**Collected material**
------------------------------------------------------------
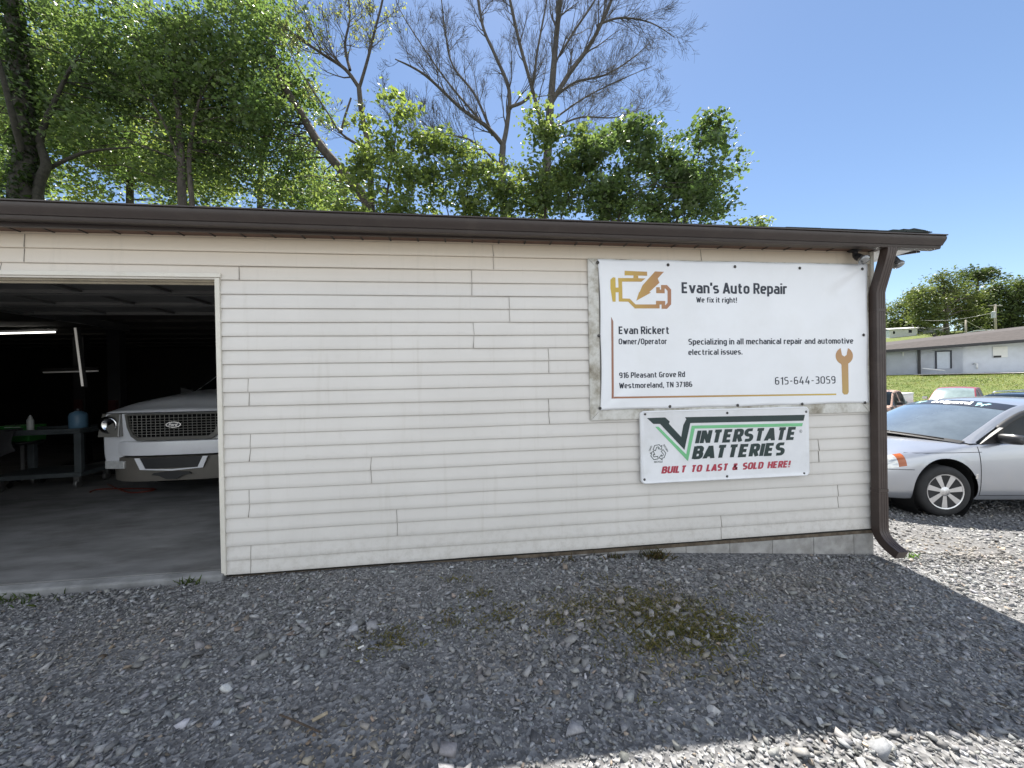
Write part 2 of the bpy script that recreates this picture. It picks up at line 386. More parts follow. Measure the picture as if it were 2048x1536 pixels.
def scatter_stones(px, py, size, name, bury=.2):
    n = len(px); V = []; F = []; Cc = []; off = 0
    which = rng.integers(0, len(SHAPES), n)
    pz = gz(px, py)
    for k, (sv, sf) in enumerate(SHAPES):
        i = np.where(which == k)[0]
        if not len(i): continue
        m = len(i); a = rng.uniform(0, 2*math.pi, m); tx = rng.normal(0, .3, m); ty = rng.normal(0, .3, m)
        ca, sa = np.cos(a), np.sin(a)
        P = sv[None]*size[i, None, None]
        X = P[..., 0]*ca[:, None]-P[..., 1]*sa[:, None]; Y = P[..., 0]*sa[:, None]+P[..., 1]*ca[:, None]
        Z = P[..., 2]+X*tx[:, None]+Y*ty[:, None]
        W = np.stack([X+px[i, None], Y+py[i, None], Z+(pz[i]+size[i]*bury)[:, None]], -1)
        V.append(W.reshape(-1, 3)); nv = len(sv)
        F.append((sf[None]+(np.arange(m)*nv)[:, None, None]+off).reshape(-1)); off += m*nv
        t = np.clip(rng.normal(.235, .07, m), .07, .5); t = np.where(rng.random(m) < .02, t*1.8, t)
        c = np.stack([t*rng.normal(1.0, .02, m), t, t*rng.normal(1.0, .03, m)], -1)
        br = rng.random(m) < .035; c[br] *= np.array([1.1, .92, .75])
        for bx0, by0, br0, bs0 in BROWN:                    # patches of sandy soil worked up between the stones
            dd_ = np.exp(-(((px[i]-bx0)/br0)**2+((py[i]-by0)/(br0*.6))**2))[:, None]*bs0; c = c*(1-dd_)+c*np.array([1.12, .95, .72])*dd_
        Cc.append(np.repeat(c, nv, 0))
    o = raw_mesh(name, np.concatenate(V), np.concatenate(F), 3, m_stone, color=np.concatenate(Cc))
    return tag(o, kind='stuff')
def pts(n, x0, x1, y0, y1):
    return rng.uniform(x0, x1, n), rng.uniform(y0, y1, n)
def patchy(x, y):
    return .5+.5*np.sin(1.7*x+2.1*np.sin(1.3*y+.6)+1)*np.sin(2.3*y+1.4*np.sin(.9*x))
ax, ay = pts(125000, -5.2, 5.2, -2.7, -.012)
asz = np.exp(rng.normal(math.log(.0103), .46, len(ax)))*(.62+.55*patchy(ax*1.3+4, ay*1.6))
kp = rng.random(len(ax)) < .62+.38*patchy(ax, ay); ax, ay, asz = ax[kp], ay[kp], asz[kp]
bx, by = pts(42000, 3.62, 12.5, -1.0, 8.5); bsz = np.exp(rng.normal(math.log(.016), .35, len(bx)))
kb = ~((bx < 3.62)); bx, by, bsz = bx[kb], by[kb], bsz[kb]
lx, ly = pts(520, -4.5, 5, -2.6, -.04); lsz = rng.uniform(.020, .036, len(lx))
X_ = np.concatenate([ax, bx, lx]); Y_ = np.concatenate([ay, by, ly]); S_ = np.minimum(np.concatenate([asz, bsz, lsz]), .05)
keep = ~((X_ < -1.72) & (Y_ > -.085))
scatter_stones(X_[keep], Y_[keep], S_[keep], 'gravel')

# blades of thin weedy grass
def blades(name, px, py, h, w, cols, lean=.6, pz=None, tint=None):
    n = len(px); pz = gz(px, py) if pz is None else pz
    a = rng.uniform(0, 2*math.pi, n); b = rng.uniform(0, 2*math.pi, n); l = rng.uniform(.1, 1, n)*lean
    hx, hy = np.cos(a)*w, np.sin(a)*w; tx, ty = np.cos(b)*l*h, np.sin(b)*l*h
    p0 = np.stack([px-hx, py-hy, pz-.004], -1); p1 = np.stack([px+hx, py+hy, pz-.004], -1)
    p2 = np.stack([px+hx*.7+tx*.4, py+hy*.7+ty*.4, pz+h*.6], -1); p3 = np.stack([px+tx, py+ty, pz+h], -1)
    V = np.stack([p0, p1, p2, p3], 1).reshape(-1, 3)
    F = (np.arange(n)[:, None]*4+np.array([0, 1, 2, 3])).reshape(-1)
    c = cols[rng.integers(0, len(cols), n)]*rng.uniform(.7, 1.3, (n, 1))
    if tint is not None: c = c*tint
    return raw_mesh(name, V, F, 4, m_leaf, color=np.repeat(c, 4, 0))
def gpt(px, py, z0=-.1):
    d = ray(px, py); q = CAM+d*((z0-CAM[2])/d[2])
    for _ in range(4):
        z0 = float(gz(q[0], q[1])); q = CAM+d*((z0-CAM[2])/d[2])
    return q
tuft_px = [(1180, 1215, .16, 260), (1260, 1215, .2, 700), (1330, 1225, .2, 900), (1370, 1250, .16, 900), (1300, 1240, .22, 700), (1400, 1275, .12, 600), (1240, 1255, .2, 300),
           (1100, 1220, .09, 200), (990, 1225, .07, 160), (905, 1240, .06, 150), (770, 1275, .07, 240), (800, 1285, .05, 120), (960, 1190, .04, 110), (920, 1162, .03, 60), (965, 1265, .04, 70),
           (1330, 1280, .12, 260), (1200, 1160, .04, 60), (1295, 1290, .1, 120), (1430, 1240, .1, 80)]
qx, qy = [], []
for px, py, r, n in tuft_px:
    c = gpt(px, py); cl = rng.normal(0, r*.95, (max(5, n//11), 2))
    k = rng.integers(0, len(cl), int(n*.95)); o = cl[k]+rng.normal(0, .026, (len(k), 2))
    qx.append(c[0]+o[:, 0]*1.3); qy.append(c[1]+o[:, 1]*.75)
qx = np.concatenate(qx); qy = np.concatenate(qy)
tag(blades('grass_patch', qx, qy, rng.uniform(.008, .030, len(qx)), .0022, np.array([(.20, .165, .075), (.19, .175, .07), (.25, .20, .11), (.14, .14, .05)]), 1.9), kind='stuff')
# bank grass
bx_ = rng.uniform(18, 62, 90000); by_ = rng.uniform(6, 46, 90000); ss = .82*bx_+.57*(by_+3)
kk = (ss > 32.5) & (ss < 60); bx_, by_ = bx_[kk], by_[kk]
ptc = .5+.22*np.sin(.9*bx_+1.3*np.sin(.7*by_))+.2*np.sin(1.7*by_-.6*bx_+2)+.12*np.sin(3.1*bx_+2.3*by_)       # drier and greener patches
ptn = np.stack([.75+.65*ptc, .85+.3*ptc, .8+.5*ptc], -1)
tag(blades('bank_grass', bx_, by_, rng.uniform(.03, .085, len(bx_))*(1.4-.7*ptc), .018, np.array([(.09, .13, .03), (.12, .15, .045), (.18, .165, .075), (.075, .11, .025)]), 1.5, tint=ptn), kind='stuff')

# ------------------------------------------------------------------ the repair shop
EXP = .1016
shop = empty('repair_shop', (1, 0, 0), 0, 'low cream vinyl sided repair shop with brown gutter and open garage door', 'building')
def part(mb, name, m, parent=None, **k):
    o = mb.build(name, m, parent or shop, **k)
    if (parent or shop) is shop: o.matrix_parent_inverse = Matrix.Translation((-1, 0, 0))
    return o
JX, JL, HZ, WX0, WX1 = -1.75, -4.9, 2.155, -10.5, 3.56
seams = {21: [.06], 20: [.06], 19: [.346], 18: [.346], 17: [.064], 16: [.064], 15: [.655], 14: [.655], 11: [.65], 10: [.65],
         7: [-.726], 6: [-.726], 3: [-.546], 2: [-.546], 13: [-1.575], 12: [-1.575], 9: [-1.573], 8: [-1.573],
         5: [-1.589], 4: [-1.589], 1: [-1.584], 0: [-1.584, 2.11], 23: [.224, 1.96, -2.98], 22: [.224, -2.98],
         4.1: [], }
for k_, xs_ in {7: 3.03, 6: 3.03, 3: 3.214, 2: 3.214, 1: 2.11}.items(): seams[k_] = seams[k_]+[xs_]
seams[21] = seams[21]+[-3.125, -1.62]
sd = MB()
def strip(i, x0, x1, lift, nseg):
    zb, zt = i*EXP, (i+1)*EXP
    if i == 23: zt = 2.446
    xs = np.linspace(x0, x1, nseg+1)
    rows = []
    p1_, p2_ = random.uniform(0, 6), random.uniform(0, 6)
    wob = [random.uniform(-.0005, .0005)+.0013*math.sin(2.1*x+p1_)+.0009*math.sin(5.3*x+p2_) for x in xs]
    for prof in ((-.004, zb+.005), (-.0145, zb+.0005), (-.0155, zb+.003), (-.013, zb+.03), (-.005, zt-.006), (-.003, zt+.006)):
        rows.append([(x, prof[0]-lift+w*(1 if prof[0] < -.008 else .3), prof[1]+w*.6) for x, w in zip(xs, wob)])
    vs = [q for r in rows for q in r]; m = len(xs)
    fs = [(r*m+k, r*m+k+1, (r+1)*m+k+1, (r+1)*m+k) for r in range(len(rows)-1) for k in range(m-1)]
    # turned-in ends, so that the overlapping piece has a thickness
    n0 = len(vs)
    for e in (0, m-1): vs += [(rows[r][e][0], rows[r][e][1]+.004, rows[r][e][2]) for r in range(len(rows))]
    for q, e in enumerate((0, m-1)):
        for r in range(len(rows)-1): fs.append((r*m+e, (r+1)*m+e, n0+q*len(rows)+r+1, n0+q*len(rows)+r))
    sd.add(vs, fs)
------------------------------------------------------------
**Exercise goal**
Copy all lines from the data that hold the word "part".

**Reply**
Write part 2 of the bpy script that recreates this picture. It picks up at line 386. More parts follow. Measure the picture as if it were 2048x1536 pixels.
def part(mb, name, m, parent=None, **k):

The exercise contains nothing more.